Maintaining the grounds is a detailed process too; Sala said as he drives around campus, he constantly notices things to be addressed. Quarantillo receives around six calls from him a day with concerns, he said, though the grounds manager is sometimes already on his way to fix the issue.
Syracuse University’s landscaping is intentionally designed to meet the needs of students and staff on campus. The grounds crew works year-round to maintain Main and South Campus, everything from planting flowers to preparing for tailgates. Nathaniel Harnedy | Contributing Photographer
Campus cleanliness is a main point of pride for Sala. The grounds crew picks up trash in the mornings, and a street sweeper cleans up roads and sidewalks overnight once a week.
“When you walk across this campus, there is not a lot of litter on the ground,” Sala said. “We are on it. We go at it hard, and we stay on it all day, and we have a shift at night.”
That hard work pays off, Sala said. He often receives emails from colleagues complimenting him on how the campus looks.
“It’s what you don’t see,” Rose said. “I don’t see ugly brown plants in a place that has snow six months out of the year.”

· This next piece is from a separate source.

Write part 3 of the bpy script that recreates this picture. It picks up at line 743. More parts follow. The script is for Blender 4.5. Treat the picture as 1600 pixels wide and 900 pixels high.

Though the landscaping team tries to stick to a set schedule, things are susceptible to change quickly as complications and needs pop up, like a broken window or an outdoor event. Every day is different, Quarantillo said.
Amid that quickly moving schedule, Sala encourages his team to slow down. On the first day of classes, he tells them to stop and “watch the world go by” in front of busy places like Hendricks Chapel or Carnegie Library. This way, they act as a resource for new students who might be lost or confused.
The Einhorn Family Walk outside of Schine Student Center used to be a busy road for buses and cars, making it difficult to cross campus, Sala said. In 2016, the road was redesigned into a pedestrian promenade. Now, lined with flower planters and green space; it’s a bustling center for student life.
“I go sit there at noon, right from noon to 1 o’clock, and watch the students walk down that Einhorn Family Walk,” he said. “There was so much pushback when we built that, and I’m telling you right now, that is the greatest thing on this campus.”